Larry Goldings: In My Room

How kind of keyboardist Larry Goldings to share such intimate music. A celebration of Americana in such tracks as a baroque “Take Me Out to the Ballgame” and a rococo “Beautiful Dreamer,” In My Room works subversive magic on other levels, too. Goldings, a Boston native, launches this sneaky album with the title cut, one of Brian Wilson’s most personal and lovely compositions. But he doesn’t restrict his affection for Americana to covers: Originals like “Crawdaddy,” swaggering with rubato, are redolent of New Orleans, and “All My Born Days” is a brief, embracing ballad. Above all, In My Room is warm.

Although Goldings is best known for his organ work, his pianism also is startling, as is his taste. His eclecticism spans Abdullah Ibrahim’s “The Wedding,” Joni Mitchell’s “All I Want” (treated with austere freshness) and, attesting to the depth of his knowledge of classic British rock, the gorgeous “A Rose for Emily,” a haunting Rod Argent tune from the Zombies’ 1968 masterpiece, Odessey and Oracle.

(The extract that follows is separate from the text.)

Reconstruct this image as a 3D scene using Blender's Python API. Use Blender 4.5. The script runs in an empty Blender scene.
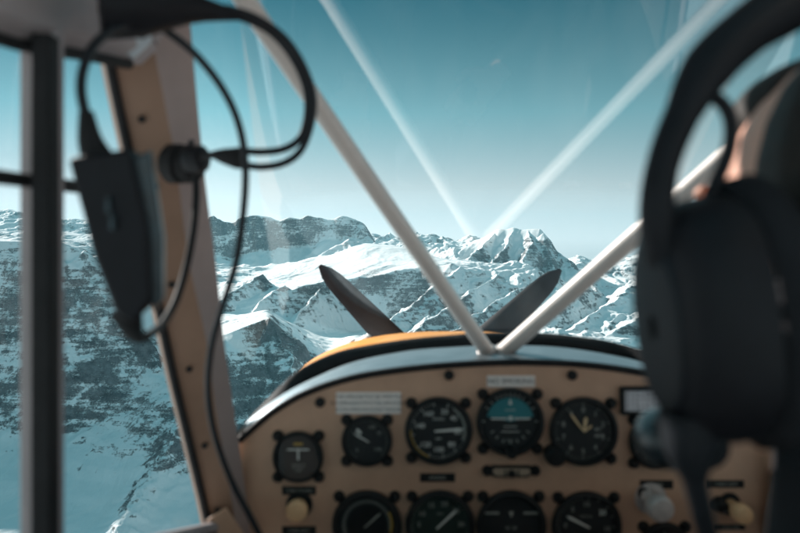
import bpy, bmesh, math, random
import numpy as np
from mathutils import Vector, Matrix
random.seed(7)
S = bpy.context.scene
COL = S.collection
R = math.radians

# ------------------------------------------------------------------ camera
F = 778.0            # focal length in photo pixels (35 mm lens, 800 px wide)
HY = 240.0           # photo row of the horizon
cd = bpy.data.cameras.new('camera')
cam = bpy.data.objects.new('camera', cd); COL.objects.link(cam); S.camera = cam
cd.sensor_width = 36; cd.lens = 35.0; cd.shift_y = -(266.5 - HY) / 800.0
cam.location = (0, 0, 0); cam.rotation_euler = (R(90), 0, 0)
cd.clip_start = 0.02; cd.clip_end = 90000
cd.dof.use_dof = True; cd.dof.focus_distance = 4000; cd.dof.aperture_fstop = 6.0

# ------------------------------------------------------------------ sky, sun, exposure
SUN_AZ, SUN_EL = -50.0, 26.0         # degrees left of straight ahead, above the horizon
w = bpy.data.worlds.new('World'); S.world = w; w.use_nodes = True
nt = w.node_tree; nt.nodes.clear()
sky = nt.nodes.new('ShaderNodeTexSky'); sky.sky_type = 'NISHITA'; sky.sun_disc = False
sky.sun_elevation = R(SUN_EL); sky.sun_rotation = R(SUN_AZ)
sky.altitude = 3000; sky.air_density = 1.0; sky.dust_density = 0.6; sky.ozone_density = 1.0
# air colour by elevation, raised overhead to light the cabin, times physical sky brightness
bw = nt.nodes.new('ShaderNodeRGBToBW')
tcw = nt.nodes.new('ShaderNodeTexCoord'); spw = nt.nodes.new('ShaderNodeSeparateXYZ')
ramp = nt.nodes.new('ShaderNodeValToRGB')
SKY = [(0.0, (0.290, 0.328, 0.335)), (0.07, (0.255, 0.312, 0.325)), (0.16, (0.138, 0.300, 0.343)), (0.30, (0.036, 0.158, 0.215)), (0.45, (0.34, 0.80, 0.93))]
while len(ramp.color_ramp.elements) < len(SKY): ramp.color_ramp.elements.new(0.5)
for e, (p_, c_) in zip(ramp.color_ramp.elements, SKY): e.position = p_; e.color = (*c_, 1)
mul = nt.nodes.new('ShaderNodeMix'); mul.data_type = 'RGBA'; mul.blend_type = 'MULTIPLY'; mul.inputs[0].default_value = 1.0
nt.links.new(tcw.outputs['Generated'], spw.inputs[0]); nt.links.new(spw.outputs['Z'], ramp.inputs[0])
nt.links.new(sky.outputs[0], bw.inputs[0]); nt.links.new(bw.outputs[0], mul.inputs[6]); nt.links.new(ramp.outputs[0], mul.inputs[7])
bg = nt.nodes.new('ShaderNodeBackground'); bg.inputs['Strength'].default_value = 0.14
wo = nt.nodes.new('ShaderNodeOutputWorld')
nt.links.new(mul.outputs[2], bg.inputs['Color']); nt.links.new(bg.outputs[0], wo.inputs[0])

sd = bpy.data.lights.new('sun', 'SUN'); sd.energy = 3.5; sd.angle = R(0.5); sd.color = (1.0, 0.93, 0.86)
sun = bpy.data.objects.new('sun', sd); COL.objects.link(sun)
_l = Vector((math.sin(R(SUN_AZ)) * math.cos(R(SUN_EL)), math.cos(R(SUN_AZ)) * math.cos(R(SUN_EL)), math.sin(R(SUN_EL))))
sun.rotation_euler = _l.to_track_quat('Z', 'Y').to_euler(); sun.location = (0, 0, 30)

S.view_settings.view_transform = 'Standard'; S.view_settings.look = 'None'
S.view_settings.exposure = 1.52; S.view_settings.gamma = 1; S.view_settings.use_curve_mapping = False
S.render.engine = 'CYCLES'; S.cycles.use_denoising = True
S.cycles.max_bounces = 8; S.cycles.diffuse_bounces = 4; S.cycles.transparent_max_bounces = 16
S.cycles.caustics_reflective = False; S.cycles.caustics_refractive = False
S.cycles.sample_clamp_indirect = 6

HAZE = 1.5e-5
# ------------------------------------------------------------------ helpers
def P(px, py, Y):
    return Vector(((px - 400) / F * Y, Y, (HY - py) / F * Y))

def tag(o, label=None, cat=None, group=None, kind=None):
    if label: o['label'] = label
    if cat: o['category'] = cat
    if group: o['group'] = group
    if kind: o['kind'] = kind
    return o

def empty(name, loc, label=None, cat=None, group=None):
    o = bpy.data.objects.new(name, None); COL.objects.link(o); o.location = loc
    o.empty_display_size = 0.05
    return tag(o, label, cat, group)

def nn(nt, t, **kw):
    n = nt.nodes.new(t)
    for k, v in kw.items(): setattr(n, k, v)
    return n

def mat(name, col, rough=0.5, metal=0.0, var=0.0, vscale=20.0, bump=0.0, bscale=200.0, spec=0.5, coat=0.0):
    m = bpy.data.materials.new(name); m.use_nodes = True
    t = m.node_tree; b = t.nodes['Principled BSDF']
    b.inputs['Base Color'].default_value = (*col, 1); b.inputs['Roughness'].default_value = rough
    b.inputs['Metallic'].default_value = metal; b.inputs['Specular IOR Level'].default_value = spec
    b.inputs['Coat Weight'].default_value = coat
    tc = nn(t, 'ShaderNodeTexCoord')
    if var > 0:
        n = nn(t, 'ShaderNodeTexNoise'); n.inputs['Scale'].default_value = vscale; n.inputs['Detail'].default_value = 6
        n.inputs['Roughness'].default_value = 0.65
        t.links.new(tc.outputs['Object'], n.inputs['Vector'])
        r = nn(t, 'ShaderNodeValToRGB')
        r.color_ramp.elements[0].position = 0.3; r.color_ramp.elements[1].position = 0.7
        r.color_ramp.elements[0].color = (*[c * (1 - var) for c in col], 1)
        r.color_ramp.elements[1].color = (*[min(1, c * (1 + var)) for c in col], 1)
        t.links.new(n.outputs[0], r.inputs[0]); t.links.new(r.outputs[0], b.inputs['Base Color'])
        mr = nn(t, 'ShaderNodeMapRange'); mr.inputs[3].default_value = max(0.02, rough - 0.08); mr.inputs[4].default_value = min(1, rough + 0.1)
        t.links.new(n.outputs[0], mr.inputs[0]); t.links.new(mr.outputs[0], b.inputs['Roughness'])
    if bump > 0:
        n2 = nn(t, 'ShaderNodeTexNoise'); n2.inputs['Scale'].default_value = bscale; n2.inputs['Detail'].default_value = 4
        t.links.new(tc.outputs['Object'], n2.inputs['Vector'])
        bp = nn(t, 'ShaderNodeBump'); bp.inputs['Strength'].default_value = bump; bp.inputs['Distance'].default_value = 0.001
        t.links.new(n2.outputs[0], bp.inputs['Height']); t.links.new(bp.outputs[0], b.inputs['Normal'])
    return m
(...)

Goldings peppers this deceptively easygoing CD with “interludes” of mildly prepared piano; some twinkle, some shimmer, all delight. He caps this solo piano disc with “Here, There and Everywhere,” treating the Beatles’ beauty as a pastorale. This sweet album doesn’t rock, though it transforms rock. It is leisurely but never ponderous. Goldings always brings out the melody, letting the listener in on his emotive creative process along the way.